Frye complained to Principal Robert W. Gill Sr., then went to Kelly Miller to check things out. What he saw appalled him, he said. The teachers were at a training session, leaving children to run wild in the halls.
"It brought tears to my eyes," Frye said, "to see a whole generation of young black people out of control like that. No supervision. I said, 'What the hell is going on?' "
Gill called the incident unfortunate. "It's like when you invite somebody over to your house, and the lights go out," he said, adding that school system administrators quickly agreed to modify the teacher training schedule.
Still, Frye transferred the girl in February to one of the city's 52 charter schools, one of the nation's largest networks of alternative public education. Now, with a whip-smart 4-year-old just starting her formal schooling, Frye and his wife have decided to take no more chances. They bought a house in Upper Marlboro. Born and raised in the city, Frye is moving out.
"I kind of had faith in the public school system. But not anymore," he said. "We're moving on."
Parents such as Frye and Whiting are no longer alone in their desire for better schools. Pollsters say voters from all backgrounds are focused on the problem. And this year, after many employers complained of trouble finding workers, the city's most influential business groups declared public schools to be their top priority.

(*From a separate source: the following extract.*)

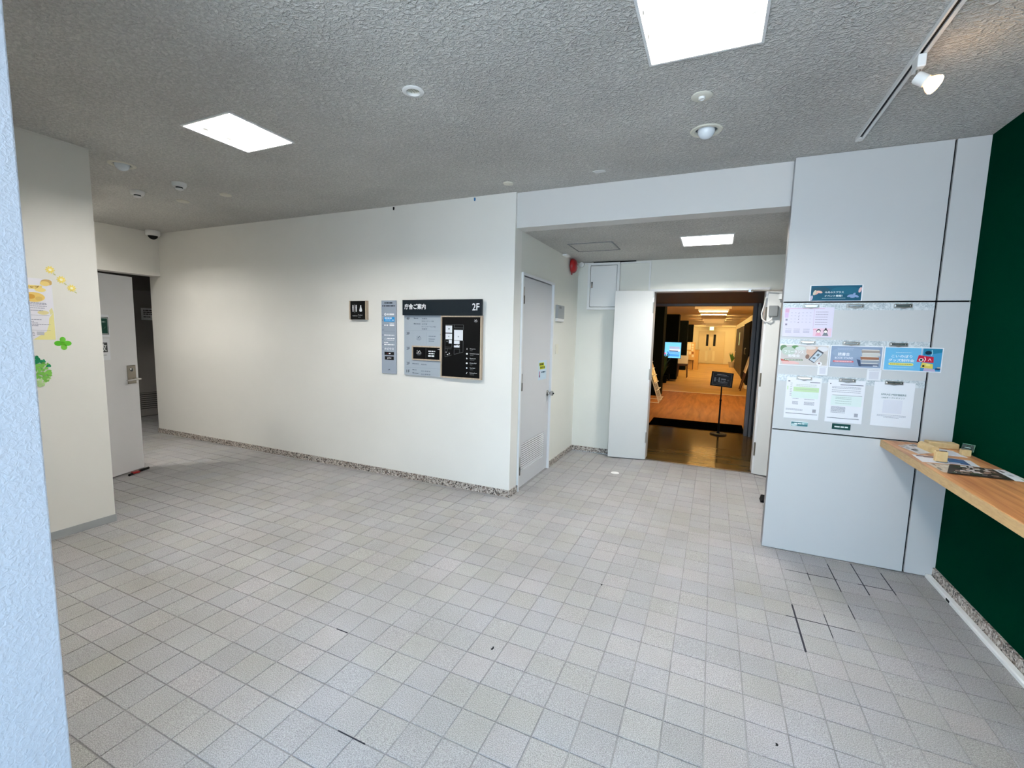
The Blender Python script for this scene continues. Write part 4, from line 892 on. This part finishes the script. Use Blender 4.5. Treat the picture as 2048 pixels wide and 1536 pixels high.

At an education summit convened in March by the D.C. Chamber of Commerce and the Washington Business Journal, Stephen S. Fuller, a public policy professor at George Mason University, reported that the District generated nearly 31,000 jobs from 2000 to 2005. But most of the jobs, which pay an average of $77,000 a year, require some college. Many D.C. residents couldn't compete. As businesses hired from the suburbs, the number of employed D.C. residents fell by 13,000 workers. The result: The D.C. government went without an estimated $107 million in taxes.
Barred by Congress from taxing commuters, the District must find jobs for more of its residents or lure more working people to maintain its economic momentum, Fuller said. In 2003, Mayor Anthony A. Williams (D) set a goal of adding 100,000 residents by 2013. But the city lost about 21,000 people from 2000 to 2005 as singles moved in and families with children moved out, often because of frustration with the school system.
In many ways, "the District has done an amazing job," Fuller said. "It has more money in the bank than any city in the country. The housing market has turned around. The job base is strong. But they could lose it all if they don't get that one missing link: having middle- or upper-income families who want to live in the District."